I've seen that done before, and the results are not much better. Reign In Darkness had, in my opinion, an excellent foundation / concept behind their script. Only problem is that the writers didn't have any clue whatsoever what to do with it. So yes, taking good framework and using it to tell a craptacular story isn't much better.Chris wrote:worse than constructing a framework and coming up with a plot that doesn't fit it?
It's generally easier, however, to make the plot conform to the framework than the other way around.
Going back on Stephanie Meyer as an example, much of what she did to further the "plot" involved tacking on extra rule-sets to her vampires and werewolves just to try to justify her plot advancing as she desired it.
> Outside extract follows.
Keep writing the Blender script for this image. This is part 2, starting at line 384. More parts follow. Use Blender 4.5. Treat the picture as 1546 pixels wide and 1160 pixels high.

Meyer could have made a couple out of Edward and Bella by giving them mutual interests or sparkling (pun not intended) personalities, or if she found their personalities were not immediately compatible with each other, by using a plot point to bring them together.
J.K. Rowling, one of the authors Meyer defiantly compares herself to, was smart enough to do this. Even though she had a world of wizards as her framework, she didn't use any magical means to make Ron or Hermione become friends with Harry. Harry and Ron did meet by chance, but became friends mostly on account of Harry's support and generosity and Ron's patience with the kid that didn't know jack crap about the world he was famous in. Hermione, on the other hand, Harry and Ron initially couldn't stand. Then came the incident with the troll, but even after that, they weren't really friends; it was their mutual respect for each other and an intense interest in the sorcerer's stone that made them a trio. Rowling was able to bring the three of them together without making any changes to the rule-sets of her setting to allow them.
Meyer, on the other hand, justified the relationship between Edward and Bella, not by giving them compatible personalities, common interests or interlocking plot points, but by stapling a superpower to each of them; she made Edward a mind-reader (Can all vampires do that? No. Will we ever find out how it is that Edward can and not anyone else? No.) and Bella (also without explanation) the only one whose mind he can't read. This was Meyer's method with virtually everything -- whenever she wanted the plot to go a certain way, she slapped on an extra rule (one often unique only to that character) to her rule-set to make it happen, and not once did she ever explain why she included this new addition to the rule-set, much less try to justify it as being within the realm of even her reality.
As an added consequence of Meyer's murdering of the framework, none of her characters ever truly developed -- by the end of the series, every single one of them was the same personality-deprived douche bag that they were when she first introduced them.
What I would argue is that, by forcing her characters and plot to adhere to her framework, J.K. Rowling wound up creating better characters and a better plot. In contrast, Meyer, by continually altering her framework, did a great disservice to her characters by never requiring them to develop, and to her plot by allowing it to advance without any effort.
The best plots are, in my opinion, the ones that not only adhere to a strict framework, but deliberately drive their protagonists into situations where that framework works against them. Lets take this Youtube classic, for example. Would that scene have been better if the central character could catch bullets in his fist or shoot laser eye-beams at his enemies instead of having to outmaneuver them? No, of course not. And it's because he has to work within the limitations that were given to him that the scene is so entertaining.
That's not the only way they could have handled that situation either. If their character was more of a nerdy bookworm Chuck Bartowski type for whom kung-fu would have been seriously out of character (why yes, I did love the first two seasons of that show and despise the third), the plot could have progressed with him trying to sneak out, hide, set traps or bluff his way out. The scenario should never have required any alteration to the ground rules of their fictional setting for it to advance.
And if your characters are not capable, in any way, shape or form, of working their way out of the tough scenarios that you place them in, you might as well just let them get killed in such scenarios, because chances are they are not going to be characters that your audience will be able to relate well with or have any sympathy for.
So what I would like to say in closing (and to tie it back into the original subject of this thread) is that some things are cliches because they make perfect sense. Vampires living in large dark estates while werewolves live on the outskirts or coast along under the radar is one of the cliches that does.
Is it annoying? Yes, sometimes in an "I think I've seen this story before" kind of way. But that's okay -- it's a framework cliche -- apart from the Douchy McNitpicks in the audience, nobody will pay attention to it. As long as you can do something else outside the norm, nobody else should mind at all.